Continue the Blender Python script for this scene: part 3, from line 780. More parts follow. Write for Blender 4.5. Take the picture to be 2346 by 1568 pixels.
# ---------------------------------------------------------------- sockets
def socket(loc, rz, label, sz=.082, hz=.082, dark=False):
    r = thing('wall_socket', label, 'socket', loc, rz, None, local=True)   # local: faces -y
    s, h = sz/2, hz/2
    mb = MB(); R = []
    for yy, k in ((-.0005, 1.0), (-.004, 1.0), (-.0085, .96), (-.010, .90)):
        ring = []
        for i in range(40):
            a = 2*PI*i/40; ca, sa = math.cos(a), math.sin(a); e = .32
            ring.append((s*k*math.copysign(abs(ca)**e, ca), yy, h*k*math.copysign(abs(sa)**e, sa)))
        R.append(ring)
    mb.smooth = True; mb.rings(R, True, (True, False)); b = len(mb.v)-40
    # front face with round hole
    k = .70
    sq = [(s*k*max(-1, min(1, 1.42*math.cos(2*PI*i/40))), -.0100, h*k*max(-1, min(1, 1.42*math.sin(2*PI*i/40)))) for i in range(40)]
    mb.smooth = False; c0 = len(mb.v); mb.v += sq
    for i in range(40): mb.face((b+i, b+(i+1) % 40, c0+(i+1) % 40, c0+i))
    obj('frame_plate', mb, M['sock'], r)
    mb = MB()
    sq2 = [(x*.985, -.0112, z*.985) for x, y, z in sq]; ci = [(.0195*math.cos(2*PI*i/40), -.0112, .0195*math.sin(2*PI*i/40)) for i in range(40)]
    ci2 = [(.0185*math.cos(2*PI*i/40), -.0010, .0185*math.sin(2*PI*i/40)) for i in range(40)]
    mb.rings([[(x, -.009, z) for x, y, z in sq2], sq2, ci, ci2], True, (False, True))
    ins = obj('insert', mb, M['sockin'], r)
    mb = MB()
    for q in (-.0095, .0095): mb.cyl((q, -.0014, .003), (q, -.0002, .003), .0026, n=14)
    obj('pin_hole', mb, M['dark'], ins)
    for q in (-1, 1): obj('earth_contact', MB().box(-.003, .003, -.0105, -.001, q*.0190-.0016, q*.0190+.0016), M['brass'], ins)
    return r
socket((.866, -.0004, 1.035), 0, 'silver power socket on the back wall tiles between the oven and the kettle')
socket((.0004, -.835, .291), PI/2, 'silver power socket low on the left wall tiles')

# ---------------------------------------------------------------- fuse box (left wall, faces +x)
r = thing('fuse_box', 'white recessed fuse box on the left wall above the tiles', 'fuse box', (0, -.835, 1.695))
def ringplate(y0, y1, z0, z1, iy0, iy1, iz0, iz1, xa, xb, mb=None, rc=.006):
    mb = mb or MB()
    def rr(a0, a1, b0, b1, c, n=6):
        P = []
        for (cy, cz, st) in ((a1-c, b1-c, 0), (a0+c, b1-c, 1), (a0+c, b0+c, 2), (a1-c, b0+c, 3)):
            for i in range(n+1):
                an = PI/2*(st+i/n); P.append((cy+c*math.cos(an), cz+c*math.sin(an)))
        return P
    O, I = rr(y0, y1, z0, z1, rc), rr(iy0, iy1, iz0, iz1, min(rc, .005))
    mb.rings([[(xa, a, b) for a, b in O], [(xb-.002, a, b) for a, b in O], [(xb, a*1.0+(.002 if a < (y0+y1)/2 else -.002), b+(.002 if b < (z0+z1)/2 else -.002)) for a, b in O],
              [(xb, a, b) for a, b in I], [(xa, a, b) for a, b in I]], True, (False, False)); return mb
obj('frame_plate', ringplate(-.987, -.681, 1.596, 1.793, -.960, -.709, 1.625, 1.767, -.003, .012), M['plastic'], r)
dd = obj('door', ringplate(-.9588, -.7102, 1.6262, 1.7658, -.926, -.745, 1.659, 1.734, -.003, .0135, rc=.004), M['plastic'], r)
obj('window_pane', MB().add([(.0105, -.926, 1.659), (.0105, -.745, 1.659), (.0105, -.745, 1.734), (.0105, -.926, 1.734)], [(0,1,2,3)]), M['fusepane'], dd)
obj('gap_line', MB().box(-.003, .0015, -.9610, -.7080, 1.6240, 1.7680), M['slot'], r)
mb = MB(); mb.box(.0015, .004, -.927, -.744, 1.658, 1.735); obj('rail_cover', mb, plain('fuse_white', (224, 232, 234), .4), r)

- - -

Instruction ▸ Retype the material above, line by line, exactly.

Solution to this exercise ▸
Continue the Blender Python script for this scene: part 3, from line 780. More parts follow. Write for Blender 4.5. Take the picture to be 2346 by 1568 pixels.
# ---------------------------------------------------------------- sockets
def socket(loc, rz, label, sz=.082, hz=.082, dark=False):
    r = thing('wall_socket', label, 'socket', loc, rz, None, local=True)   # local: faces -y
    s, h = sz/2, hz/2
    mb = MB(); R = []
    for yy, k in ((-.0005, 1.0), (-.004, 1.0), (-.0085, .96), (-.010, .90)):
        ring = []
        for i in range(40):
            a = 2*PI*i/40; ca, sa = math.cos(a), math.sin(a); e = .32
            ring.append((s*k*math.copysign(abs(ca)**e, ca), yy, h*k*math.copysign(abs(sa)**e, sa)))
        R.append(ring)
    mb.smooth = True; mb.rings(R, True, (True, False)); b = len(mb.v)-40
    # front face with round hole
    k = .70
    sq = [(s*k*max(-1, min(1, 1.42*math.cos(2*PI*i/40))), -.0100, h*k*max(-1, min(1, 1.42*math.sin(2*PI*i/40)))) for i in range(40)]
    mb.smooth = False; c0 = len(mb.v); mb.v += sq
    for i in range(40): mb.face((b+i, b+(i+1) % 40, c0+(i+1) % 40, c0+i))
    obj('frame_plate', mb, M['sock'], r)
    mb = MB()
    sq2 = [(x*.985, -.0112, z*.985) for x, y, z in sq]; ci = [(.0195*math.cos(2*PI*i/40), -.0112, .0195*math.sin(2*PI*i/40)) for i in range(40)]
    ci2 = [(.0185*math.cos(2*PI*i/40), -.0010, .0185*math.sin(2*PI*i/40)) for i in range(40)]
    mb.rings([[(x, -.009, z) for x, y, z in sq2], sq2, ci, ci2], True, (False, True))
    ins = obj('insert', mb, M['sockin'], r)
    mb = MB()
    for q in (-.0095, .0095): mb.cyl((q, -.0014, .003), (q, -.0002, .003), .0026, n=14)
    obj('pin_hole', mb, M['dark'], ins)
    for q in (-1, 1): obj('earth_contact', MB().box(-.003, .003, -.0105, -.001, q*.0190-.0016, q*.0190+.0016), M['brass'], ins)
    return r
socket((.866, -.0004, 1.035), 0, 'silver power socket on the back wall tiles between the oven and the kettle')
socket((.0004, -.835, .291), PI/2, 'silver power socket low on the left wall tiles')

# ---------------------------------------------------------------- fuse box (left wall, faces +x)
r = thing('fuse_box', 'white recessed fuse box on the left wall above the tiles', 'fuse box', (0, -.835, 1.695))
def ringplate(y0, y1, z0, z1, iy0, iy1, iz0, iz1, xa, xb, mb=None, rc=.006):
    mb = mb or MB()
    def rr(a0, a1, b0, b1, c, n=6):
        P = []
        for (cy, cz, st) in ((a1-c, b1-c, 0), (a0+c, b1-c, 1), (a0+c, b0+c, 2), (a1-c, b0+c, 3)):
            for i in range(n+1):
                an = PI/2*(st+i/n); P.append((cy+c*math.cos(an), cz+c*math.sin(an)))
        return P
    O, I = rr(y0, y1, z0, z1, rc), rr(iy0, iy1, iz0, iz1, min(rc, .005))
    mb.rings([[(xa, a, b) for a, b in O], [(xb-.002, a, b) for a, b in O], [(xb, a*1.0+(.002 if a < (y0+y1)/2 else -.002), b+(.002 if b < (z0+z1)/2 else -.002)) for a, b in O],
              [(xb, a, b) for a, b in I], [(xa, a, b) for a, b in I]], True, (False, False)); return mb
obj('frame_plate', ringplate(-.987, -.681, 1.596, 1.793, -.960, -.709, 1.625, 1.767, -.003, .012), M['plastic'], r)
dd = obj('door', ringplate(-.9588, -.7102, 1.6262, 1.7658, -.926, -.745, 1.659, 1.734, -.003, .0135, rc=.004), M['plastic'], r)
obj('window_pane', MB().add([(.0105, -.926, 1.659), (.0105, -.745, 1.659), (.0105, -.745, 1.734), (.0105, -.926, 1.734)], [(0,1,2,3)]), M['fusepane'], dd)
obj('gap_line', MB().box(-.003, .0015, -.9610, -.7080, 1.6240, 1.7680), M['slot'], r)
mb = MB(); mb.box(.0015, .004, -.927, -.744, 1.658, 1.735); obj('rail_cover', mb, plain('fuse_white', (224, 232, 234), .4), r)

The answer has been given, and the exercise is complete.